Anna Waymack

Anna Waymack, a Ph.D. candidate in Cornell's Medieval Studies Program, was selected as a fellow in Olin Library's Summer Graduate Fellowship for Digital Humanities in 2016. As part of that fellowship, Anna developed digital humanities expertise and produced a public website focused on an aspect of her research, Geoffrey Chaucer and the charge of raptus brought forth by Cecily Chaumpaigne.

Project Title: De Raptu Meo

Project Statement:

Medievalists have been among the early adopters of digital humanities, long familiar with shifting between manuscript and print culture. The tools now available allow for easily accessible facsimiles and editions-crucial to my participation in scholarship as a person with a print disability-and unprecedented outreach beyond academia. Digital humanities has allowed me to visualize both texts and audience in new ways, and I can attribute a recently accepted article and another in progress to structure and tools offered by the Summer Graduate Fellowship and Cornell Library support.

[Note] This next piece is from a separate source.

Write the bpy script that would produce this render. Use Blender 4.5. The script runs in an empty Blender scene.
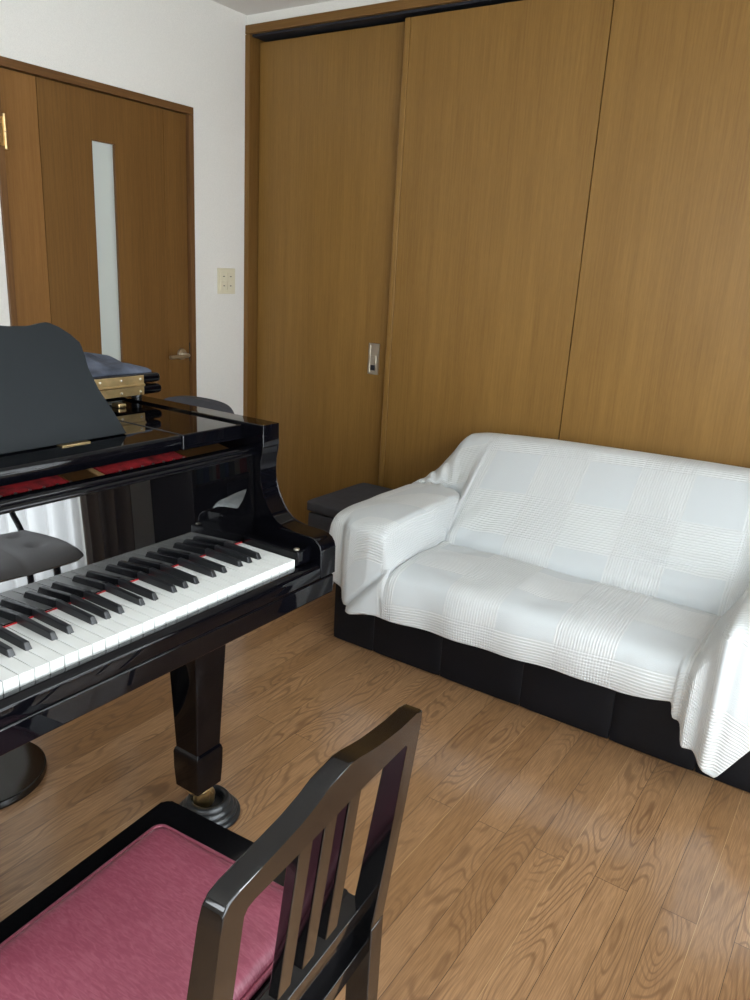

As a Chaucerian and instructor, I have had particular difficulty in presenting part of Chaucer's biography to my students: how can I cover highly contentious charges of raptus brought against Chaucer, relevant to his frequent literary explorations of the complexities of consent, without derailing my students from the literature itself? The issue in question revolves around a select few documents generally unavailable to students in translated or transcribed form, and heretofore unavailable as facsimiles of the originals to everyone. The Summer Graduate Fellowship gave me a stipend that covered, among other things, the fees involved in obtaining and publishing a photo of the core document; tutored me on aspects of website hosting and crafting; and focused my thoughts on digital pedagogy through workshops and discussions. I (and others) can now use my site to provide students with as immediate access to the documents as possible, allowing them to reconcile what we know of the episode with Chaucer's writing for themselves.